European Toray unit obtains ISCC certification for carbon fibre production plants
Toray Industries, Inc. announced that its French subsidiary, Toray Carbon Fibers Europe S.A., has obtained ISCC PLUS¹ certification for its Lacq and Abidos production plants in South-West France .
This certification allows Toray Carbon Fibers Europe to allocate and use biomass or recycled materials through the mass balance approach² to produce and supply carbon fibre. Thus, Toray Carbon Fibers Europe now has the ability to reduce the Life Cycle Inventory³ (LCI) of its carbon fibre, prepreg, and other offerings and help its customers to enhance product Life Cycle Assessments⁴ (LCA) while contributing to building a circular economy.
The ISCC PLUS, International Sustainability & Carbon Certification’s (ISCC) a voluntary certification program, guarantees that the raw materials used are sourced from biomass or recycled materials. It also ensures that there is complete traceability at all stages of the manufacturing process of a product. The mass balance approach tracks the amount and sustainability characteristics of circular and bio-based materials used in the value chain and it is based on verifiable record. This scheme is open to several sectors such as the food, feed, chemicals, plastics, packaging and textile industries.
Toray Carbon Fibers Europe will start manufacturing carbon fibre derived from biomass and recycled raw materials by the end of 2023⁵. In addition, Toray’s Ehime Plant in Japan aims to obtain ISCC PLUS certification by March 2024 and begin producing fibre by the close of that year. In the USA, the carbon fibre facility of Toray Composite Materials America, Inc. in Decatur, Alabama, also plans to obtain this certification in 2024. With these three locations obtaining certification, the Toray Group intends to manufacture carbon fibre using biomass or recycled raw materials at plants in Japan, the United States, and Europe, ensuring stable supplies to customers around the globe.
Toray has already received requests from customers similarly committed to carbon neutrality. From the end of 2023, Toray will offer this carbon fibre for industrial applications such as automobiles and handheld devices where demand for materials to create sustainable products is particularly high. At a later date, other applications, such as aviation and sports, will also be targeted.

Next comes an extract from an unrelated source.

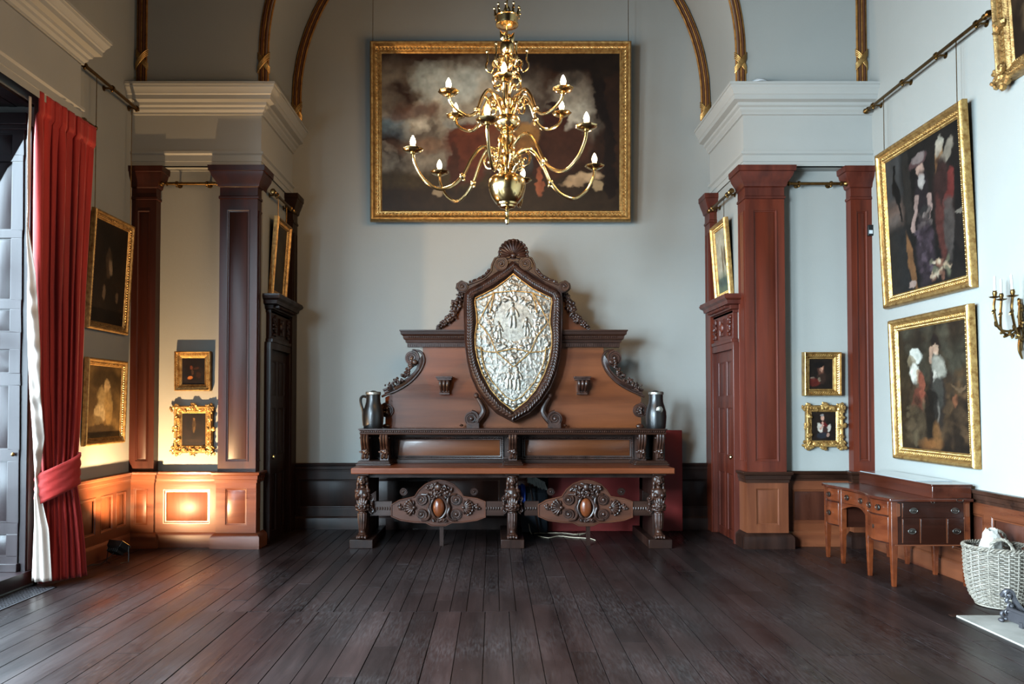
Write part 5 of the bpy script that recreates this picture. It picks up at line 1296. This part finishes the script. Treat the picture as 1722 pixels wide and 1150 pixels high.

This effort aligns with the Toray Group’s carbon fibre composites business roadmap to achieve carbon neutrality by 2050. Under Project AP-G 2025, its medium-term management program, Toray is actively contributing to the development of a more sustainable economy by quantifying the LCA improvements of customer products, reducing the LCIs of carbon fibre, prepreg, and other offerings, and using and recycling bio-based materials as part of its new materials ecosystem.
Toray aims to build a new materials ecosystem that harnesses natural raw materials and returns them to nature in an eco-friendly state. For carbon fibre, the ecosystem will be built using biomass and recycled raw materials to manufacture carbon fibre. This fibre will be made into a composite material and, finally, an end product. At the end of the product’s life cycle, continuous carbon fibre will be repurposed for the use as discontinuous fibre in other products. The last stage of the carbon fibre’s life cycle will be its recycling for water treatment or soil improvement.
Note:
1) ISCC PLUS certification allows us to declare that our products are made from biomass or recycled raw materials in a mass balance system. Such declaration is impossible without certification.
2) A mass balance approach is one in which raw materials with certain characteristics (an example being biomass-derived) are mixed with other raw materials (such as petroleum-derived ones) in the processing and distribution process, from raw materials through to finished products. Characteristics are assigned to part of a product in line with the input proportions of raw materials with those characteristics.
3) Life Cycle Inventory is an analytical technique to collect, verify, and compile input and output data on raw material usage, resource consumption, environmentally hazardous substance emissions, and waste at each stage of a life cycle.
4) Life Cycle Assessments quantitatively assess resource inputs, environmental impacts, and their effects on the planet and ecosystems across the life cycles of products.
5) The Lacq and Abidos plants of Toray Carbon Fibers Europe declared their compliance with ISCC PLUS requirements in line with prevailing ISCC rules.